* [Given information]
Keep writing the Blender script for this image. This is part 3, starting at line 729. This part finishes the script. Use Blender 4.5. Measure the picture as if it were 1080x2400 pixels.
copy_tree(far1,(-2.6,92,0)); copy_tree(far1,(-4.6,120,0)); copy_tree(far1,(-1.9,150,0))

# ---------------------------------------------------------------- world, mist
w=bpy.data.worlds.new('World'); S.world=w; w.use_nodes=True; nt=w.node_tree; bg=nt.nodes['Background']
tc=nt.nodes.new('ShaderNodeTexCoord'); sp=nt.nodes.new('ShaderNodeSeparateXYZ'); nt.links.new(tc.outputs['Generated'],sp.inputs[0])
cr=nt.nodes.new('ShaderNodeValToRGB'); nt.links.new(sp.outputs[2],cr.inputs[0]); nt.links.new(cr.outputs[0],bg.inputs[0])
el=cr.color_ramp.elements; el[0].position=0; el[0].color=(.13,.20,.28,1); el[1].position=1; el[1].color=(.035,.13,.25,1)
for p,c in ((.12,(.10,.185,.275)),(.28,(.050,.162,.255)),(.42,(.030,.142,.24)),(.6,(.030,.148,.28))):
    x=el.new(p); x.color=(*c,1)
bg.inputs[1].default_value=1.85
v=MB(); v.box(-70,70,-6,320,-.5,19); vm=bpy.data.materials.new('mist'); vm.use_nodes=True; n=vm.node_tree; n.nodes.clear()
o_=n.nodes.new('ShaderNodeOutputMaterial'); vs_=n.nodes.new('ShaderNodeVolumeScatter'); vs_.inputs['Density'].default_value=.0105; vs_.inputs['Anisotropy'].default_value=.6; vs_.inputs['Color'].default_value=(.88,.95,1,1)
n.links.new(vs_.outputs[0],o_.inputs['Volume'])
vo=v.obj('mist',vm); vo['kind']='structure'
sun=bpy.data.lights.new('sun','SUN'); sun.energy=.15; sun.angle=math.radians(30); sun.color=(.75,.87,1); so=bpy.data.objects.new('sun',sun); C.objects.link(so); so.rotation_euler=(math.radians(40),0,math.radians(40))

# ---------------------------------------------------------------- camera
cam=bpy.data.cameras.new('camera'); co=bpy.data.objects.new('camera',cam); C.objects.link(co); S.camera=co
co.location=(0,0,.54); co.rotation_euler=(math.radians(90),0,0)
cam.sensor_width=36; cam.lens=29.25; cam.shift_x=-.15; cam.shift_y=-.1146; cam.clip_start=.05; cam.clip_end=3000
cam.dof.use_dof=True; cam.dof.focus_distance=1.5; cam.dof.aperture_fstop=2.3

* [Exercise prompt] Repeat the data verbatim.

* [Task response]
Keep writing the Blender script for this image. This is part 3, starting at line 729. This part finishes the script. Use Blender 4.5. Measure the picture as if it were 1080x2400 pixels.
copy_tree(far1,(-2.6,92,0)); copy_tree(far1,(-4.6,120,0)); copy_tree(far1,(-1.9,150,0))

# ---------------------------------------------------------------- world, mist
w=bpy.data.worlds.new('World'); S.world=w; w.use_nodes=True; nt=w.node_tree; bg=nt.nodes['Background']
tc=nt.nodes.new('ShaderNodeTexCoord'); sp=nt.nodes.new('ShaderNodeSeparateXYZ'); nt.links.new(tc.outputs['Generated'],sp.inputs[0])
cr=nt.nodes.new('ShaderNodeValToRGB'); nt.links.new(sp.outputs[2],cr.inputs[0]); nt.links.new(cr.outputs[0],bg.inputs[0])
el=cr.color_ramp.elements; el[0].position=0; el[0].color=(.13,.20,.28,1); el[1].position=1; el[1].color=(.035,.13,.25,1)
for p,c in ((.12,(.10,.185,.275)),(.28,(.050,.162,.255)),(.42,(.030,.142,.24)),(.6,(.030,.148,.28))):
    x=el.new(p); x.color=(*c,1)
bg.inputs[1].default_value=1.85
v=MB(); v.box(-70,70,-6,320,-.5,19); vm=bpy.data.materials.new('mist'); vm.use_nodes=True; n=vm.node_tree; n.nodes.clear()
o_=n.nodes.new('ShaderNodeOutputMaterial'); vs_=n.nodes.new('ShaderNodeVolumeScatter'); vs_.inputs['Density'].default_value=.0105; vs_.inputs['Anisotropy'].default_value=.6; vs_.inputs['Color'].default_value=(.88,.95,1,1)
n.links.new(vs_.outputs[0],o_.inputs['Volume'])
vo=v.obj('mist',vm); vo['kind']='structure'
sun=bpy.data.lights.new('sun','SUN'); sun.energy=.15; sun.angle=math.radians(30); sun.color=(.75,.87,1); so=bpy.data.objects.new('sun',sun); C.objects.link(so); so.rotation_euler=(math.radians(40),0,math.radians(40))

# ---------------------------------------------------------------- camera
cam=bpy.data.cameras.new('camera'); co=bpy.data.objects.new('camera',cam); C.objects.link(co); S.camera=co
co.location=(0,0,.54); co.rotation_euler=(math.radians(90),0,0)
cam.sensor_width=36; cam.lens=29.25; cam.shift_x=-.15; cam.shift_y=-.1146; cam.clip_start=.05; cam.clip_end=3000
cam.dof.use_dof=True; cam.dof.focus_distance=1.5; cam.dof.aperture_fstop=2.3